La Première Guerre mondiale n’eut pas de conséquences sur son activité. Lors de la Conférence de paix de Paris, comme d'autres journaux de droite, il soutient le président du Conseil Clemenceau, espérant mettre à bas l'Allemagne pour de bon.

L’un de ses derniers coups d’éclat fut la création d’une chronique hebdomadaire sur le cinéma, ce qui ne s’était jamais fait.

Dans les années 1920, il continue sa carrière de journal de grande qualité à faible tirage. Il coûtait beaucoup plus cher que ses confrères, atteignant jusqu’à 70 centimes en 1928 (les autres coûtaient deux à trois fois moins cher). À la mort de Meyer en 1924, René Lara devient directeur et Lucien Corpechot le rédacteur en chef. Le journal reste égal à lui-même.

Finalement, le milliardaire François Coty, entré depuis peu dans le monde de la politique et de la presse, et connu pour sa versatilité et son manque de confiance envers ses rédacteurs, le rachète et le fusionne avec Le Figaro.
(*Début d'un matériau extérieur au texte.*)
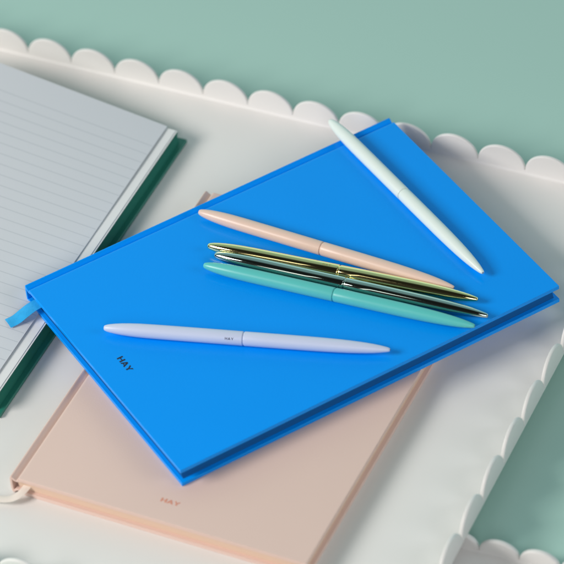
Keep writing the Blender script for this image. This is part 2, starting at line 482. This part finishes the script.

En 1926, comme exemple de transfuge, Maurice Feuillet y exporte le supplément hebdomadaire consacré aux arts qu'il avait créé en 1923, renommé « Le Gaulois artistique ».

Le 30 mars 1929 marque la fin du quotidien, après plus de soixante ans d’existence.

Tirages et collaborateurs
1869 : 13 000 exemplaires quotidiens
1880 : 14 800 exemplaires quotidiens
1885-1910 : entre 20 000 et 30 000 exemplaires quotidiens
1910 : 30 000 exemplaires quotidiens
1912 : 20 000 exemplaires quotidiens
1917 : 22 000 exemplaires quotidiens
Le Gaulois a compté parmi ses collaborateurs des écrivains de talent tels que Barbey d’Aurevilly, Joris-Karl Huysmans, Guy de Maupassant, Paul Bourget, Abel Bonnard, Octave Mirbeau, Raymond Roussel.